Despite the good news, there are still opportunities to improve the customer experience. We argued at the time that continued use of a service powered by open banking data should constitute consent. We still believe and will continue to argue for that to be the case. I can understand how, after 90 days of inactivity, you can make a case that continued data sharing is not in the user’s interest but in reality, it’s more complicated than that.
Regulating consent in the context of Open Finance
Financial products exist over a variety of time periods, and it makes sense that consent frameworks should reflect that. Imagine a mortgage provider that wants to help people use windfalls to pay back the loan early – that’s a once / twice a year login. In that context, over a 25-year period, 90-day re-authentication is just pestering. Users should be able to select the period for which they consent at the point of giving consent. When that’s the case, and I think we’ll get there, when we start to see more progress on Open Finance regulations, then we’ll have a consent regime that’s ready to power the next generation of apps and services.
In the meantime, it’s on TPPs to make re-consenting as pain-free as possible. There’s good news in the rule changes from this perspective with the FCA confirming that TPPs can renew multiple consents in a single click.

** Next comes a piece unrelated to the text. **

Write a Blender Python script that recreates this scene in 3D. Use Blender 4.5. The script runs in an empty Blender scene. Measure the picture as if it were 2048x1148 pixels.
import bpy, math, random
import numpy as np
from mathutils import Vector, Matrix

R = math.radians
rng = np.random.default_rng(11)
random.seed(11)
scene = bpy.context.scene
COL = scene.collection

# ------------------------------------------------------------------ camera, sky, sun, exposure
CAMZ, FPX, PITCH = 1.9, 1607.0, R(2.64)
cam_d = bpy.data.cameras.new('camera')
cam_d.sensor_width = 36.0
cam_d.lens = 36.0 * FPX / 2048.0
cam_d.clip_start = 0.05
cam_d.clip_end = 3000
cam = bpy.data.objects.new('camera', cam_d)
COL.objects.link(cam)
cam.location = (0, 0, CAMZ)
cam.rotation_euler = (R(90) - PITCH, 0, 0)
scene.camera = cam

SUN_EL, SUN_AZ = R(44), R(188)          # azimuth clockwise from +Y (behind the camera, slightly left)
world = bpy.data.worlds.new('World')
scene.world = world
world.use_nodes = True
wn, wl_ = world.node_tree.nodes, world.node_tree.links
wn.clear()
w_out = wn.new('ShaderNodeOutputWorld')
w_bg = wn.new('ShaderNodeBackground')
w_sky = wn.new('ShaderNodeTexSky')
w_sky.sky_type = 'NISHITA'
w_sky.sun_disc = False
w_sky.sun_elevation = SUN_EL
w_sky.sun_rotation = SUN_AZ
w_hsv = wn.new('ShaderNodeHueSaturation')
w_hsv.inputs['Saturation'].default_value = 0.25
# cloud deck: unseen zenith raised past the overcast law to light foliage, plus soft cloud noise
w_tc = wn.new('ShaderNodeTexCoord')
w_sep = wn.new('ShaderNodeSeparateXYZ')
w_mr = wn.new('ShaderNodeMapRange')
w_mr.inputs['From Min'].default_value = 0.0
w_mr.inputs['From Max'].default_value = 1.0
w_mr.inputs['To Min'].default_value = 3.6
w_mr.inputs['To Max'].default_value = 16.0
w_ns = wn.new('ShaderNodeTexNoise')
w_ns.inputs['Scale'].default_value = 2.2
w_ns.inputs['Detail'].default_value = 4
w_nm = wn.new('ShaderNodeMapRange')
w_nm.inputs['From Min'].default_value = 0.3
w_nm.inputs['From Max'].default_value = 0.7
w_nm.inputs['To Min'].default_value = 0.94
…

This means users can go through one consent flow and renew the consent for all their connected accounts at once. For those services with frequent use, it’s a now relatively trivial barrier to overcome and, paired with good UX design, it will help so many more ideas get off the ground.
What next?
Like any new concept, Open Banking has taken time to establish itself. We’ve needed time for providers to work out how to add value and for users to acclimate to concepts that can feel alien at first - but we’re past the early signs of growth now. Steps like this are about how fast we’ll see mass adoption, not whether that adoption will happen. There’s proof of that in the markets where we’re seeing open banking concepts adopted and delivered by the private sector without the regulatory kick-start we’ve seen in the UK, and it’s my belief that it’ll be the private sector that drives the next big jump in the adoption of data-enabled propositions.
Access to transaction data is now more-or-less a solved problem. At Bud we’re agnostic re: the source of the transaction data we work with. We’re just as happy using clients’ own data as we are using Open Banking data, or even data aggregated via other data aggregators. In fact, most of the billions of transactions that pass through our platform are from 1st party sources. With data access becoming more of a commodity, the next step to take is to realise that access to data only matters if you can understand and act on it.
Data intelligence is not a solved problem, not even nearly. Turning transaction streams into useful insight requires incredibly nuanced AI to perform consistently across a widely distributed dataset. We’ve invested heavily in solving this kind of problem for the last year, and it’s something we’ll be talking a lot more about in 2022. See you then.